El académico de número reflexiona sobre los 50 años del 11 de septiembre de 1973 en una columna en El Líbero.
Está claro que la realidad hemisférica muestra un balance con democracias precarias: un expresidente golpista en los Estados Unidos y, en América Latina, tres dictaduras en forma, más una veintena de expresidentes y exvicepresidentes acusados, procesados y/o condenados por corrupción.
Con ese cuadro a la vista, la tentación antidemocrática suele encarnar en políticos de ocasión o en líderes populistas alérgicos a los consensos, que reemplazan las ideologías de antaño por ideologismos de andar por casa. Por inercia y porque sus estilos se parecen, los periodistas suelen definirlos como “derechistas” o “izquierdistas”. Hoy lo tienen más difícil con el “liberal-libertario” argentino Javier Milei, para quien no hay casillero que valga.

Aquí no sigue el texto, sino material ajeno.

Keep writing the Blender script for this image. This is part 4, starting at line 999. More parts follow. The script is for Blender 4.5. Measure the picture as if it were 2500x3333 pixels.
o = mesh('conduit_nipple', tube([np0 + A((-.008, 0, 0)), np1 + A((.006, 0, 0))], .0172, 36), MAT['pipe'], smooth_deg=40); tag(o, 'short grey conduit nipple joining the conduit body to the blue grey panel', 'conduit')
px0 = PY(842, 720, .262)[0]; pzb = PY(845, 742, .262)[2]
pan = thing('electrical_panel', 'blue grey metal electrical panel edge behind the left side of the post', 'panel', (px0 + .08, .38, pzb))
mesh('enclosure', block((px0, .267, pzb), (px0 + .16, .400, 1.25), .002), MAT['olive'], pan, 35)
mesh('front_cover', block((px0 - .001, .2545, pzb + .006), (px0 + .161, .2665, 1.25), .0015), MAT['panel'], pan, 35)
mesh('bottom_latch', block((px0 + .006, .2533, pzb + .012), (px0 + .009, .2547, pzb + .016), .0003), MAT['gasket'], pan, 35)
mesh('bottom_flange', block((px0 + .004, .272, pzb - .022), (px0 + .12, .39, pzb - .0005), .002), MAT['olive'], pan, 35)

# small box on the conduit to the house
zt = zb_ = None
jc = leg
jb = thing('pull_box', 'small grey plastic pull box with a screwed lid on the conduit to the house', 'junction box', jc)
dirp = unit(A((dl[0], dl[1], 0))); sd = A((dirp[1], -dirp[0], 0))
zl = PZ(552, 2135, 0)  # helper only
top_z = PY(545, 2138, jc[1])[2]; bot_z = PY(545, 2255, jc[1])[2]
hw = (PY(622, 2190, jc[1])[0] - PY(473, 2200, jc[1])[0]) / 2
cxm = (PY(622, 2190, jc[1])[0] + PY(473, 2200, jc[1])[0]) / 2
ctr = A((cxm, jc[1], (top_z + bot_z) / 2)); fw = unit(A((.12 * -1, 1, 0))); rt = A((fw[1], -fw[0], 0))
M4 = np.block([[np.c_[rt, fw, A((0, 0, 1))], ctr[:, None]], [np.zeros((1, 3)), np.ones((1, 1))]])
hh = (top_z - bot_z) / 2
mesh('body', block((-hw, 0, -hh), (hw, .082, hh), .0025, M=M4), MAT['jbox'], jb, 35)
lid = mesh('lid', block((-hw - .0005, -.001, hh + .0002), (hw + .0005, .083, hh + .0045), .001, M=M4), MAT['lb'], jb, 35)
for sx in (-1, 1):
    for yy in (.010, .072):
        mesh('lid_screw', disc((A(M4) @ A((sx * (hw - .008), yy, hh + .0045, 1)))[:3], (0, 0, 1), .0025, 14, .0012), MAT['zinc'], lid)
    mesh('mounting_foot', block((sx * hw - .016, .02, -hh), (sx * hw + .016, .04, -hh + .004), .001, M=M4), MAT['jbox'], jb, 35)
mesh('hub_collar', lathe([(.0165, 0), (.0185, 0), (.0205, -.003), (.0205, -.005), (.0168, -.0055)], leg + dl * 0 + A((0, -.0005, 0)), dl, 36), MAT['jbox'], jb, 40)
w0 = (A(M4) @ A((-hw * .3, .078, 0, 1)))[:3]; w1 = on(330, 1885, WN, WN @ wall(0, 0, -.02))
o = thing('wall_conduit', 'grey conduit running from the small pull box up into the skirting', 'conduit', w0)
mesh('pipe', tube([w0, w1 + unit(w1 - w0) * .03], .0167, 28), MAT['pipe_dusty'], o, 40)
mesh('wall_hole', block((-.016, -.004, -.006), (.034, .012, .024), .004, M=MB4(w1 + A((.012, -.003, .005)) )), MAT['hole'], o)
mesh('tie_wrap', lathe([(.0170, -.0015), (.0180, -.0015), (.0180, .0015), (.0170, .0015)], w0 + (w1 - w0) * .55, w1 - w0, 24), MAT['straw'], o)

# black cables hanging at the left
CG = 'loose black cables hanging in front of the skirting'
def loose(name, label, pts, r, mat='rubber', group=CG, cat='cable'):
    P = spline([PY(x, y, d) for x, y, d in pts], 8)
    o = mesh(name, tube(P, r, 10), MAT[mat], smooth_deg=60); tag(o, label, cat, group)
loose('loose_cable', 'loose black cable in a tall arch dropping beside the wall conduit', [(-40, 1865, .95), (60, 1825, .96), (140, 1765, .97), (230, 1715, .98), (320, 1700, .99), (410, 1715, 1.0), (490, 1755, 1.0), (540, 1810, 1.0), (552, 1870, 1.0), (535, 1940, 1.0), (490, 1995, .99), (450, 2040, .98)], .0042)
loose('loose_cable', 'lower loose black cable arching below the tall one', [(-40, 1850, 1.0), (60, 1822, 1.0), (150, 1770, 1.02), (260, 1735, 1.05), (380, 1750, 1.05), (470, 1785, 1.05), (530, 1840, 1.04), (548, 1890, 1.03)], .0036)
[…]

Como correlato, partidos políticos tradicionales -liberales, conservadores, apristas, copeyanos, adecos, democratacristianos, radicales- viven a medio morir saltando y tratan de reciclarse con ofertas electorales a la baja o apoyando candidatos que representan minorías identitarias con lealtades aleatorias. No importa quien gane, esto plantea un problema superlativo: la extrema dificultad -o imposibilidad- para inducir consensos en temas de genuino interés nacional.